### Requirements
Copy the records below verbatim, from the first line through the line containing "random.seed(7)", inclusive, and output nothing else.

Scene script records:

(begin)

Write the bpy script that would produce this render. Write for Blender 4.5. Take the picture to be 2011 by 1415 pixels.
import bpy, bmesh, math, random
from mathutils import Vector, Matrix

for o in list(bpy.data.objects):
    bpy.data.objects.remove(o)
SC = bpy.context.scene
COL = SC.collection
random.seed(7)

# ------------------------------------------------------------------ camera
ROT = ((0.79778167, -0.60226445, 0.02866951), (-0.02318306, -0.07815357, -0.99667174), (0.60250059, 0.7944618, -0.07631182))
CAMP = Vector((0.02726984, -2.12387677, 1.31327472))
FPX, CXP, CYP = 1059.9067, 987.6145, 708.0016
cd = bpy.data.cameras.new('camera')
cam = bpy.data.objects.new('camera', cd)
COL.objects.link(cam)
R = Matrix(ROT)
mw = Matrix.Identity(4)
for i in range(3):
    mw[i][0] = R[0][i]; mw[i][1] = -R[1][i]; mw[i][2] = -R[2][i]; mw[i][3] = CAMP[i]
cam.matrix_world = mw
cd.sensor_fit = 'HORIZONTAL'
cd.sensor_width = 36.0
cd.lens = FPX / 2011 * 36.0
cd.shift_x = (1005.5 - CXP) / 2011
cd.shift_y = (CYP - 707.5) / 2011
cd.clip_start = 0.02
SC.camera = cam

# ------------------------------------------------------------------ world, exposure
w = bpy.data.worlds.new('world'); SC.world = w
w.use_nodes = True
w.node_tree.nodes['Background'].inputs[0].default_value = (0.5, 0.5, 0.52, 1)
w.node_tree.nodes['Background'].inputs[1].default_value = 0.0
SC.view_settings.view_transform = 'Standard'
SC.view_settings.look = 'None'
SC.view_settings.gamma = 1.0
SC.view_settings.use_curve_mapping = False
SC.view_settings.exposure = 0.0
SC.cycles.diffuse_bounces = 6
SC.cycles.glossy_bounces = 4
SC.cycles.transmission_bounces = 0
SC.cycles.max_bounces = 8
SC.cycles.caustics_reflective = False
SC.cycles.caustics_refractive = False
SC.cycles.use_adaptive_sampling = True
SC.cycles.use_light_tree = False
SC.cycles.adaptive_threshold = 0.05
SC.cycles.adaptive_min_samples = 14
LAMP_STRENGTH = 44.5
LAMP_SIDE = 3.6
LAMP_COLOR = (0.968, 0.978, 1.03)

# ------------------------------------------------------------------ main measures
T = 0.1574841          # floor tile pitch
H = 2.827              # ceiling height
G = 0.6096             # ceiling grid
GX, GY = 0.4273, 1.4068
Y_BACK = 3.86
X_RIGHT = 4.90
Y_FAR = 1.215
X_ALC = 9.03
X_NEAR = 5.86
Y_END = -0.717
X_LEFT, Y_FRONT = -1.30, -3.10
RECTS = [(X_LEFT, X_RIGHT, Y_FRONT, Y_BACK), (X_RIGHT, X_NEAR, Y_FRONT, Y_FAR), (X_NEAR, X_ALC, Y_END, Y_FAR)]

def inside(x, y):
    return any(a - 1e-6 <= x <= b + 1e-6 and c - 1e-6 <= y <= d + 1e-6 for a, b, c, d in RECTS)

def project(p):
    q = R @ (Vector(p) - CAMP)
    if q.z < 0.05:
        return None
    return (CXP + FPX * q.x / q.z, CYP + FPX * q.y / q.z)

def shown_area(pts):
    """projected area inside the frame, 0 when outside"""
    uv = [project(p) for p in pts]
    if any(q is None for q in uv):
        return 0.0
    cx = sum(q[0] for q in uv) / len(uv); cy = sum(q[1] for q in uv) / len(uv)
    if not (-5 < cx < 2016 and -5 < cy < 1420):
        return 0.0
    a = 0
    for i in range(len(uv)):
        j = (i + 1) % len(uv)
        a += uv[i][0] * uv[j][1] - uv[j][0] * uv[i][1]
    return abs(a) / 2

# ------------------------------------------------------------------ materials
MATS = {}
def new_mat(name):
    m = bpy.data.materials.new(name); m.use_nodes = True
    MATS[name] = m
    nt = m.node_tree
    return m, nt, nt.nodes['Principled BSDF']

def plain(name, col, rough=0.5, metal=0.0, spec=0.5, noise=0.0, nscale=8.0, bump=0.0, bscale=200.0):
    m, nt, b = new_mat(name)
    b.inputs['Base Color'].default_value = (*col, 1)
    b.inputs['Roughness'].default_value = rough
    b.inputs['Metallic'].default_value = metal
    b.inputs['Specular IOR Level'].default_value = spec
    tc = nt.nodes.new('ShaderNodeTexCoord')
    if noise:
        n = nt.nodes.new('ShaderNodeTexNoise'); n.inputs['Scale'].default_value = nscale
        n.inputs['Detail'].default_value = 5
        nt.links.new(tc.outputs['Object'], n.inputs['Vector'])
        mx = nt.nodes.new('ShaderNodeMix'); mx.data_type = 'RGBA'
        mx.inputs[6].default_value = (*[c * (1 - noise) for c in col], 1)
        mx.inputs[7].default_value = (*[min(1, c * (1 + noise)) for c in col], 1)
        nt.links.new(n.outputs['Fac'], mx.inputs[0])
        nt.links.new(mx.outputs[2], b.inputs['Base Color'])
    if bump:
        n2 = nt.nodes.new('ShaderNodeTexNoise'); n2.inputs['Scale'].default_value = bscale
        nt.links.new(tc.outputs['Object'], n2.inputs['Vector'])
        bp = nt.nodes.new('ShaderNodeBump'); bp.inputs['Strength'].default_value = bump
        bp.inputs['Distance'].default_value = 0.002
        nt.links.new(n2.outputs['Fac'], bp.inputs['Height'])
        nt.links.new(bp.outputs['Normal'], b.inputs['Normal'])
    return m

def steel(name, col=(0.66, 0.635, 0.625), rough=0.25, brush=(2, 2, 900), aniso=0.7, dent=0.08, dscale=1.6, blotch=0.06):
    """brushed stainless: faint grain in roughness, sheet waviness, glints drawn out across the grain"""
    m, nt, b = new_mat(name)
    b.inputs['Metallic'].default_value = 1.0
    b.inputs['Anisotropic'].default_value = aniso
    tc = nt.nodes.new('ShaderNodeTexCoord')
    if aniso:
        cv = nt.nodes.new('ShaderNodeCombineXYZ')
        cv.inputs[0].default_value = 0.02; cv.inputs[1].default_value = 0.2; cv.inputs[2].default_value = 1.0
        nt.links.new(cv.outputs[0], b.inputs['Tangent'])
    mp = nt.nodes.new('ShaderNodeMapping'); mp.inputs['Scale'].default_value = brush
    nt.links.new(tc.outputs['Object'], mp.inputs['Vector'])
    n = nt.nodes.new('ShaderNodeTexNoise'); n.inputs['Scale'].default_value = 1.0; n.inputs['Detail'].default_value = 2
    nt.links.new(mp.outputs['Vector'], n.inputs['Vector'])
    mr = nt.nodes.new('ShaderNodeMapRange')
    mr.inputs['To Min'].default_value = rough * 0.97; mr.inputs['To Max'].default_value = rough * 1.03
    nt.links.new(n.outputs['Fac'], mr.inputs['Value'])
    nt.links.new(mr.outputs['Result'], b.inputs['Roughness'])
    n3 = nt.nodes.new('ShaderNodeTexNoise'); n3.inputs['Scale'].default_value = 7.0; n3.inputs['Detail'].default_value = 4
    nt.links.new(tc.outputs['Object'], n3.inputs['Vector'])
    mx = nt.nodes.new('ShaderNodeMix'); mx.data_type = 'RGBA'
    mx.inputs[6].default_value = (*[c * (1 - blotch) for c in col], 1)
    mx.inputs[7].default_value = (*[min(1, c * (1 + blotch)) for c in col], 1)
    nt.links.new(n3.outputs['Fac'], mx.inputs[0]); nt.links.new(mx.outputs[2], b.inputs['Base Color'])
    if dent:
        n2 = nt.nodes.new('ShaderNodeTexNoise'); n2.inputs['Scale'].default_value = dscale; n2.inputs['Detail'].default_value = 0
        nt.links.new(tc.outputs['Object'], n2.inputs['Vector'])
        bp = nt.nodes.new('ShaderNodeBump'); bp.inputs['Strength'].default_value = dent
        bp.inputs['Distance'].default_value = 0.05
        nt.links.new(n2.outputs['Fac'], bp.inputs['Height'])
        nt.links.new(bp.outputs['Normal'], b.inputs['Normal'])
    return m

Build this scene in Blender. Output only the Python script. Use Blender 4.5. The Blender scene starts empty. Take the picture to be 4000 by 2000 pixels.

(end)

### Answer below
Write the bpy script that would produce this render. Write for Blender 4.5. Take the picture to be 2011 by 1415 pixels.
import bpy, bmesh, math, random
from mathutils import Vector, Matrix

for o in list(bpy.data.objects):
    bpy.data.objects.remove(o)
SC = bpy.context.scene
COL = SC.collection
random.seed(7)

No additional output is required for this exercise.